In a Harpy strike, any civilians inside that radar station might die. But the Harpy itself poses no greater risk of civilian casualties than a manned aircraft or a human-controlled drone. Civilians at a military target—their presence unknown—are at equal risk from any form of attack.
This is why these systems in particular, and others like them, don’t violate the principle of proportionality, as argued by supporters of a ban on lethal autonomous weapons. That principle prohibits combatants from launching attacks against military targets if the “collateral” damage is “excessive.” But it’s ludicrous to suggest that the Navy’s Phalanx threatens civilians at all. Will they be riding a ship’s missile in flight? Likewise, as already explained, the Harpy air vehicle is no more likely to kill a civilian than a drone or manned aircraft would.
Moreover, no excessive civilian casualties would take place—unless someone placed those radars in or near population centers. In that event, the blame should be placed on those who put their own populations at risk, not on the kind of weapon used.

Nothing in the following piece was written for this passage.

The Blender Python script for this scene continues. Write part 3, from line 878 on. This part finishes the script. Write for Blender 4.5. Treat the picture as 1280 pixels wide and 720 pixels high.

To garner support, advocates of a ban on lethal autonomous weapon systems concoct hypothetical worst-case scenarios in which robots mistakenly kill children running from combat zones. In reality, the systems being designed by the U.S. are intended for use far away from civilian populations. They are weapons designed to attack tank formations and warships that operate in the wide-open spaces of deserts, rural areas and the open seas—places devoid of large concentrations of civilians.
Certainly, there are no plans to deploy a Skynet killer robot soldier that can’t tell a child from an RPG-wielding terrorist. So why would we want to base real-world military planning on the imaginary threats of sci-fi thrillers?
No matter what we do, we can never completely eliminate the human factor from warfare. Whether it is a drone, anti-armor missile or sentry gun, a human always will be somewhere in the decision chain. For that reason alone, we can expect that mistakes, like the one that killed the unseen aid workers in the al-Qaeda compound, will continue to happen.
But that is precisely why we must admit that tinkering with technology bans will not stop civilian casualties. The human factor will always be present, which only means that mistakes will always be made. We might as well admit it: A ban on lethal autonomous weapon systems will no more remove error from human warfare than attempts to ban warfare itself will stop war.